Han sido hasta ahora Estado y Nación dos conceptos insolidarios, es decir, entrañados entre sí. El Estado liberal que hemos conocido, producto de la llamada «soberanía nacional», fue incapaz de conocer y, por consiguiente, de servir al complejo histórico de aspiraciones superiores al individuo y a la clase, le empujan a la sociedad a un destino histórico, que es la Nación, la Patria. Porque para el Estado liberal la Nación es una expresión numeral, todo lo más mayoritaria, sin designio para el futuro ni trabazón con el pasado, que puede en un momento cualquiera -legre o triste- cambiar, modificar o revisar el rumbo, el cariz o la forma. Tal modo de concepción, siempre interina, sujeta a la veleidad eternamente estúpida de una voluntad mayoritaria, no es más que la alegre independencia racionalista que se enamora de sus creaciones políticas o de sus ocurrencias legislativas. No nos sirve; no puede servirnos. Para nosotros la Nación es una inquietud perenne en la Historia con designio, forma , con rumbo ya determinado que está por encima de nuestra capricho y de nuestra inteligencia.

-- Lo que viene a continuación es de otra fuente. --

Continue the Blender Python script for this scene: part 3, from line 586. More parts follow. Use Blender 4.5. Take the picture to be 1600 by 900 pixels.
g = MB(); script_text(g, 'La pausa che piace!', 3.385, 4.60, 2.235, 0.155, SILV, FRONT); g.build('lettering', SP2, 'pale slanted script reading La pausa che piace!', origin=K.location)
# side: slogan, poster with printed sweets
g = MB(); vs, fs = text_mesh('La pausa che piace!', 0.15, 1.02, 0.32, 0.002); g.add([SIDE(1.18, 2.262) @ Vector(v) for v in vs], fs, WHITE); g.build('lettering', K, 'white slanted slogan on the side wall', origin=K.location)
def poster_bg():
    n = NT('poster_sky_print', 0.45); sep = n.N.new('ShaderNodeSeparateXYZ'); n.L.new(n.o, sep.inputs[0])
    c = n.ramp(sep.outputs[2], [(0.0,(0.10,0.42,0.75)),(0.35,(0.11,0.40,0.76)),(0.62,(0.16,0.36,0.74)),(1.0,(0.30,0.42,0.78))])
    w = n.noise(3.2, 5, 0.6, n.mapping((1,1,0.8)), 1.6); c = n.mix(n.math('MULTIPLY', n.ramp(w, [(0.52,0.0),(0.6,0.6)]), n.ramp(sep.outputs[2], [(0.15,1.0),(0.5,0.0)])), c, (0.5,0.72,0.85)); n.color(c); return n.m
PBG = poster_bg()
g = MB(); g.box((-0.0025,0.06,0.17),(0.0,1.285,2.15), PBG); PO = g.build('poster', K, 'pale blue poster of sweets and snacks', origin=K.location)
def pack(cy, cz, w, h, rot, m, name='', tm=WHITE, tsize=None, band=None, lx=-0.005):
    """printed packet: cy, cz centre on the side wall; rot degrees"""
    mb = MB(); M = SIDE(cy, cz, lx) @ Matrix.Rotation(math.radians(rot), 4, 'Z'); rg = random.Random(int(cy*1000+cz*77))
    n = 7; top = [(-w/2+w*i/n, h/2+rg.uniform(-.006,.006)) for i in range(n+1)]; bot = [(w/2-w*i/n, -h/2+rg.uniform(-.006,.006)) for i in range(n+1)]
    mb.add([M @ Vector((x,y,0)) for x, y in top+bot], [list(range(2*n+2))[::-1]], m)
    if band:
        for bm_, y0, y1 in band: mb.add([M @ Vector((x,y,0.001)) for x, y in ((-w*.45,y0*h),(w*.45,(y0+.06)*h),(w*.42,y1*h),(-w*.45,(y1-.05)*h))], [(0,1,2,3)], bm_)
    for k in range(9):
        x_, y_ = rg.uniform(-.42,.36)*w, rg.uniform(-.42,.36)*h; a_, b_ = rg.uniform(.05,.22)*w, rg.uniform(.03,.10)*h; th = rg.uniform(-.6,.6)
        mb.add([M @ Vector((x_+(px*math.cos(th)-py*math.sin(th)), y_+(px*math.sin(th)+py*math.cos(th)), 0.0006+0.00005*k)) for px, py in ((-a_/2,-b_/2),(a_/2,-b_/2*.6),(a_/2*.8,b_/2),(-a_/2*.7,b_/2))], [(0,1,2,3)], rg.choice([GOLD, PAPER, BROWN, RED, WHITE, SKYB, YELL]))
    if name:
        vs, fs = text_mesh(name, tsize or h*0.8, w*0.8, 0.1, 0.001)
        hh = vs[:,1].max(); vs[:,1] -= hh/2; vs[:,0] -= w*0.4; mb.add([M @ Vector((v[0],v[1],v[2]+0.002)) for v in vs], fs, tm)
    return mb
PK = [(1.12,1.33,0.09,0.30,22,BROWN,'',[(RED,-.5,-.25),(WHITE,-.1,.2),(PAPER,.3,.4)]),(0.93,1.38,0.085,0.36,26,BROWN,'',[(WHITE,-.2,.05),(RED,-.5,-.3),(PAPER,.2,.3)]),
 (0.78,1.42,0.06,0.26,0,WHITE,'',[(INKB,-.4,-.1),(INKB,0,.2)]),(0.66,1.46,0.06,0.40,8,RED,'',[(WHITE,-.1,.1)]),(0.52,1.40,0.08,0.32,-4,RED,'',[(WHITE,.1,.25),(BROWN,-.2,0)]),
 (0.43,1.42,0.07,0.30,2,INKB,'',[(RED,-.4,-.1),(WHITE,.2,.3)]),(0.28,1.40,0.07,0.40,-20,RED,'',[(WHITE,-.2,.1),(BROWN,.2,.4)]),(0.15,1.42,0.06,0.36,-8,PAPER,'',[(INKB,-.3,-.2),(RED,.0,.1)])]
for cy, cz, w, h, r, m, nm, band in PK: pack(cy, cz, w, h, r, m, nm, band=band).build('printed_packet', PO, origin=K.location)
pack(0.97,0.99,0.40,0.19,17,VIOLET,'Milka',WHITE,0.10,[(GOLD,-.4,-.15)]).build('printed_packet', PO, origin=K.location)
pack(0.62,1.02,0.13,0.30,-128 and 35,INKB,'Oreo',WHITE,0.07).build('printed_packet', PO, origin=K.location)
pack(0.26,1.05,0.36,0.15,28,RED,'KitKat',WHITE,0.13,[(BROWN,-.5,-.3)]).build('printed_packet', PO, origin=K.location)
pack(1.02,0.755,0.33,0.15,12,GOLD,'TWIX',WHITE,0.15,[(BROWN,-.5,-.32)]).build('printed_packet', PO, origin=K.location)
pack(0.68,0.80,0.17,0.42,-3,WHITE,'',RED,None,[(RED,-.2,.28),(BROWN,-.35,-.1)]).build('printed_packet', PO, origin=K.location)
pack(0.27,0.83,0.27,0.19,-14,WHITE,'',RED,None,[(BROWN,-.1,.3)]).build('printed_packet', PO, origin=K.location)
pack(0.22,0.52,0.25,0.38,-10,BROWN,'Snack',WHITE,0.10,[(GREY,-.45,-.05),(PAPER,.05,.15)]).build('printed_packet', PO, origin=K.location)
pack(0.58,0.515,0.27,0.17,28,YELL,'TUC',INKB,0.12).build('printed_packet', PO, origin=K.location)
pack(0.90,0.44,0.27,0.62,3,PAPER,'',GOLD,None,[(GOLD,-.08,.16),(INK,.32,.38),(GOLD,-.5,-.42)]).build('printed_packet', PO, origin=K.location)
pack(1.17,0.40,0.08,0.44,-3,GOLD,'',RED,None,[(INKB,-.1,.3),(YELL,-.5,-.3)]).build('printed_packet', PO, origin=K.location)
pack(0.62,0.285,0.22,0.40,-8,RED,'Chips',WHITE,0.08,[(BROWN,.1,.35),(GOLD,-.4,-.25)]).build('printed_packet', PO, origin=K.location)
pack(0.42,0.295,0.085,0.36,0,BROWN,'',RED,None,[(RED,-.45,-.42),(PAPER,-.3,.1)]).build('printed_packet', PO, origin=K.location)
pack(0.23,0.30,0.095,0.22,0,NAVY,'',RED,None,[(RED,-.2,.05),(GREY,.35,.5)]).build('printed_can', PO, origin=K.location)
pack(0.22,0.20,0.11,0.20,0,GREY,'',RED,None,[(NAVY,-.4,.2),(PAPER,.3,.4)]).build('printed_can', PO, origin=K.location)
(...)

La concebimos como «unidad de destino histórico universal». Y aquí está nuestra contraposición rotunda al concepto liberal de la Nación. Contra la suma, contra la expresión numérica, fofa y amorfa está nuestra «unidad». En esto hemos acertado ya otro principio básico. Partamos para ello de la Unidad. «La Unidad, fe y disciplina» sólo se concibe como una trayectoria. Aquí el golpe de muerte a ese estado liberal libre registro de libertades, estúpido contemplador de mil diversas anarquías, impasible ante la disolución de sí mismo y suicida por la dispersión de sus energías.
Pero la Unidad hemos dicho que es más que la «suma»; podríamos aclararla mejor con una totalización en la disciplina y la fe de un ideal supremo. El Estado tiene que ir, pues, a su compás; no puede permitirse esfuerzos ni funciones extrañas, fuera de sí, sino que debe obrar como coordinador.
Tenemos, pues, contra el tipo de Estado liberal, desprovisto de sentido nacional, pasivo espectador de toda nuestra suerte de iniciativas, aun de las antinacionales, siempre que se produzcan en el cauce «legal», un nuevo aunque antiguo tipo de Estado impulsor y totalitario que no siendo utensilio del interés individual o particular aislados, sea lo que la exacta claridad de nuestro credo define: «Instrumentos totalitarios al servicio de la integridad patria».
El Estado no ha de sernos, por tanto, ajeno y postizo como nos era el Estado liberal, al que solo veíamos como puntual recaudador de tributos y atrasado prestador de servicios públicos trastornados o como una agencía de orden público. El individuo tiene que ser en el Estado, que sentirse en el Estado como pieza de su engrane bien en función familiar, municipal o sindical. Sin el artificio de los partidos políticos o de agrupaciones que no representan los intereses vivos y actuantes de la Nación. Porque se reconoce la familia como «célula» primaria, viva y funcional de la sociedad, de la Nación, como se reconoce la realidad comarcal, que es una economía peculiarísima, perfectamente dibujada, con adecuada expresión en el municipio, y al lado de estas funciones, que ya adhieren el individuo al
Estado, la sindical, que recoge, defiende y expresa el interés profesional o de clase y le coordina el unísono del interés nacional. Formidable contraposición a la representación de los partidos políticos.
Este es nuestro Estado. Actuante al servicio de la Unidad. Estado racional con Fe y Disciplina que logra la identificación con la Nación y con la Patria.
Para ello nuestro pensamiento, análogo al de modernas corrientes que han salido para salvar a la Nación en Estados vacilantes, es rotundamente inconfundible.
Mejor aun reclamaremos primicia en su concepción, porque nuestro antecedente grandioso y ejemplar está suministrado; por la arquitectura imperial del Estado español de don Felipe II, impulsor de un gran pensamiento que hoy torna a reproducirse para salvar la civilización.